__Work to complete__
Copy exactly the lines from the line containing "Build this scene" to the line containing "co.location = CAM;", both lines included, and omit any pictures.

__Data excerpts__
——
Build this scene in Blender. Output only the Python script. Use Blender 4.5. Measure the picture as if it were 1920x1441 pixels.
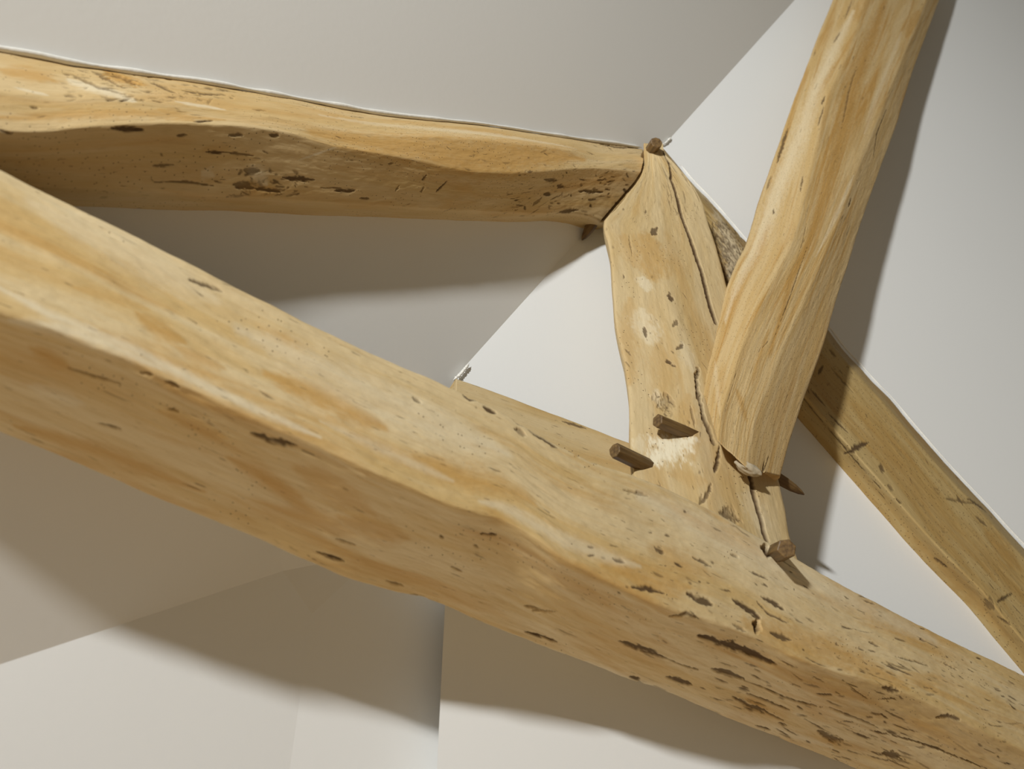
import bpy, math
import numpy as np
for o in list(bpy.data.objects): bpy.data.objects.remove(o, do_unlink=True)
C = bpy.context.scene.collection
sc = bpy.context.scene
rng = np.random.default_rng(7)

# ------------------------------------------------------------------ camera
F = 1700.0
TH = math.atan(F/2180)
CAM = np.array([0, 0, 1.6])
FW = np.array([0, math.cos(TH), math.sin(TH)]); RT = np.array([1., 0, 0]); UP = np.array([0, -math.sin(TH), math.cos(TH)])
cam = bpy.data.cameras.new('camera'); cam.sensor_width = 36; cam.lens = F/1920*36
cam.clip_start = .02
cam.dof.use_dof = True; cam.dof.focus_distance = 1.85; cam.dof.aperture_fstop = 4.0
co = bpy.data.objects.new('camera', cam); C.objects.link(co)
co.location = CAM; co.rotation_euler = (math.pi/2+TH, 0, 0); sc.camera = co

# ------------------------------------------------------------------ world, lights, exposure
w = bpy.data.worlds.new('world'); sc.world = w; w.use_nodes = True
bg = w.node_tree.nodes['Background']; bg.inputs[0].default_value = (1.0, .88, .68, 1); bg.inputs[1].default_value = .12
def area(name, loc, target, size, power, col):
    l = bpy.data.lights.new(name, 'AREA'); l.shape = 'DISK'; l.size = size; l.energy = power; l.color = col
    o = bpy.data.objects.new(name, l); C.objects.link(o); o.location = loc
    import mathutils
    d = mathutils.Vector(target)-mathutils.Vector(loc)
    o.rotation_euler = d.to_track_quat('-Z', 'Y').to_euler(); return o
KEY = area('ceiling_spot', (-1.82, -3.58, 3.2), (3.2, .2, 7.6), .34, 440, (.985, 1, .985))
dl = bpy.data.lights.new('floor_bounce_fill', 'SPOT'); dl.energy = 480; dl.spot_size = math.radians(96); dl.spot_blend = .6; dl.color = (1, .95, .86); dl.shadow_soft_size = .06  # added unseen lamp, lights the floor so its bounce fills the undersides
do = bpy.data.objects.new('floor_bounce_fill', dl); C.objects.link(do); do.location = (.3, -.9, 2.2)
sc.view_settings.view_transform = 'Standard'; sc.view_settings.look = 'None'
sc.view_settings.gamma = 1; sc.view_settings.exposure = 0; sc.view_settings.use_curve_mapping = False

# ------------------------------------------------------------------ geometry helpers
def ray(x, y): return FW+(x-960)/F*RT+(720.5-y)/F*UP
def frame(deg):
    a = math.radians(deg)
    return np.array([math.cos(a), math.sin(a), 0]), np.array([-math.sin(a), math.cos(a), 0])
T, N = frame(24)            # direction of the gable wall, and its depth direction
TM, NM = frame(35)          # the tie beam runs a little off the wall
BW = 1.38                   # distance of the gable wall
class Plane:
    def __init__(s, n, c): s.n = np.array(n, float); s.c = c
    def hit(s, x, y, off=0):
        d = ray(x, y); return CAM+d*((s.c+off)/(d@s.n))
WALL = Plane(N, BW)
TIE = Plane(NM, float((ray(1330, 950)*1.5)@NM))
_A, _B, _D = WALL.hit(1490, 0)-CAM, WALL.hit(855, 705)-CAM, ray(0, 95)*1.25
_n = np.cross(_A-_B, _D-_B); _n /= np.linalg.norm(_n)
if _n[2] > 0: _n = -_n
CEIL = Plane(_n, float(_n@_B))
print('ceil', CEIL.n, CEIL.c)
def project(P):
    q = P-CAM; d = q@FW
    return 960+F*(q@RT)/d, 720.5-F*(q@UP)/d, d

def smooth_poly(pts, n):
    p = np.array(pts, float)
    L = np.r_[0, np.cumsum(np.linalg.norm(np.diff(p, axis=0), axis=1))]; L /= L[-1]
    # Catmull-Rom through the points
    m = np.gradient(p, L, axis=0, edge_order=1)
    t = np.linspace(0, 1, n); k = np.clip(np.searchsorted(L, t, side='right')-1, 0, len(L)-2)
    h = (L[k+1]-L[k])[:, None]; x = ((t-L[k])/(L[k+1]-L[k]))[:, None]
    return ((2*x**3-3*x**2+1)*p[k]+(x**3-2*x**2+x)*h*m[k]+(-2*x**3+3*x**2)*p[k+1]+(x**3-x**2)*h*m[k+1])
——
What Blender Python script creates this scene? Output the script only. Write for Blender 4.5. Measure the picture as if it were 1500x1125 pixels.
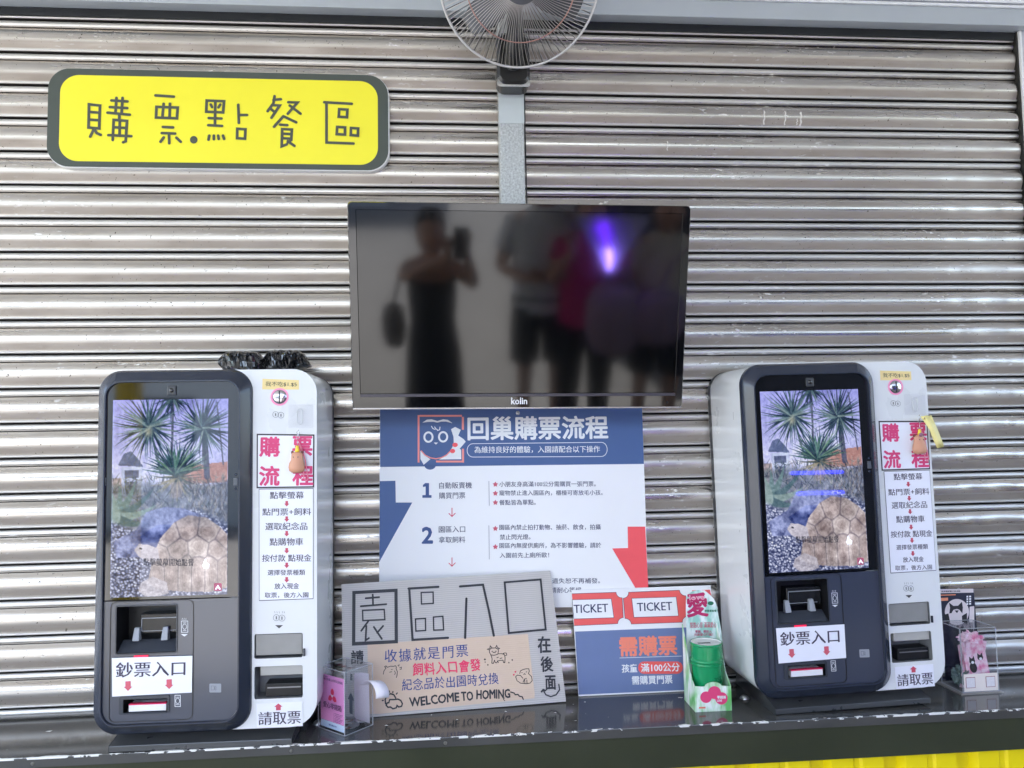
——
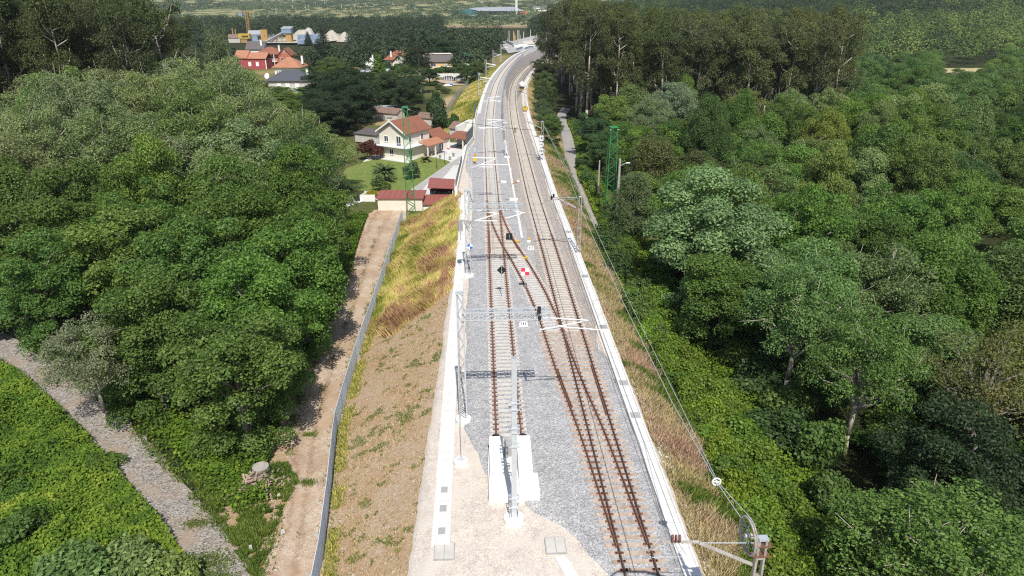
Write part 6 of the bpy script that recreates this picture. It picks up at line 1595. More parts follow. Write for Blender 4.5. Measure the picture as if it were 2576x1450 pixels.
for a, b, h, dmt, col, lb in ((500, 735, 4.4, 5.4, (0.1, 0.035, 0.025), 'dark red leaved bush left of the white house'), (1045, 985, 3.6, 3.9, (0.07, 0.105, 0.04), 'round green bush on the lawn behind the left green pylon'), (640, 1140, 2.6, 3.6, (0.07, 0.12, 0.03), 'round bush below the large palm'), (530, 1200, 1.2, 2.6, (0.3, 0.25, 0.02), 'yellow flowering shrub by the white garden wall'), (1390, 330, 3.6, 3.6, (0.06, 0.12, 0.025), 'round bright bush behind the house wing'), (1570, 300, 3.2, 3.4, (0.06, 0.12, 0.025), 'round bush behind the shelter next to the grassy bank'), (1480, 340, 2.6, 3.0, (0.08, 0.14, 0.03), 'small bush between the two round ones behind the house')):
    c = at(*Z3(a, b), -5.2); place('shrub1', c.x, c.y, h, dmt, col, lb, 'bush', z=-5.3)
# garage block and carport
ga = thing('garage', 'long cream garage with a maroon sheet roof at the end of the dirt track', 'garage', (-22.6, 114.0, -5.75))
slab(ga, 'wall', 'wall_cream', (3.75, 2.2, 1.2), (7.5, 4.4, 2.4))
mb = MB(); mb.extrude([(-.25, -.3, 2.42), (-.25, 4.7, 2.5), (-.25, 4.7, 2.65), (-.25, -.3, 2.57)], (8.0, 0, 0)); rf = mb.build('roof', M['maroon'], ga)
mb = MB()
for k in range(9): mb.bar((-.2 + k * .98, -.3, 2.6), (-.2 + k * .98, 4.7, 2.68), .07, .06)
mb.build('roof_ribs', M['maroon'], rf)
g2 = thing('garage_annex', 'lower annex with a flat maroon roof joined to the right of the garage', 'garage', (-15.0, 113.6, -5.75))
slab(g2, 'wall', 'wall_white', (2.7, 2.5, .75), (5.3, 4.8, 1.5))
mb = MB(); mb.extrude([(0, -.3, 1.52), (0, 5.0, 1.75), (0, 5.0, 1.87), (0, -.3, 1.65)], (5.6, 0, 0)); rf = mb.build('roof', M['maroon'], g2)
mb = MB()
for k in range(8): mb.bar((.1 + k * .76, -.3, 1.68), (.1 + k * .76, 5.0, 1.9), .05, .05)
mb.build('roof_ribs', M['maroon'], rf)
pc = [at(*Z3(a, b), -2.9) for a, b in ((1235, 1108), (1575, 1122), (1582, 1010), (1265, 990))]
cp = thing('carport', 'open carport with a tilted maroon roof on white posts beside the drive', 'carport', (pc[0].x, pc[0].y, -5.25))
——
__Output of the task__
Build this scene in Blender. Output only the Python script. Use Blender 4.5. Measure the picture as if it were 1920x1441 pixels.
import bpy, math
import numpy as np
for o in list(bpy.data.objects): bpy.data.objects.remove(o, do_unlink=True)
C = bpy.context.scene.collection
sc = bpy.context.scene
rng = np.random.default_rng(7)

# ------------------------------------------------------------------ camera
F = 1700.0
TH = math.atan(F/2180)
CAM = np.array([0, 0, 1.6])
FW = np.array([0, math.cos(TH), math.sin(TH)]); RT = np.array([1., 0, 0]); UP = np.array([0, -math.sin(TH), math.cos(TH)])
cam = bpy.data.cameras.new('camera'); cam.sensor_width = 36; cam.lens = F/1920*36
cam.clip_start = .02
cam.dof.use_dof = True; cam.dof.focus_distance = 1.85; cam.dof.aperture_fstop = 4.0
co = bpy.data.objects.new('camera', cam); C.objects.link(co)
co.location = CAM; co.rotation_euler = (math.pi/2+TH, 0, 0); sc.camera = co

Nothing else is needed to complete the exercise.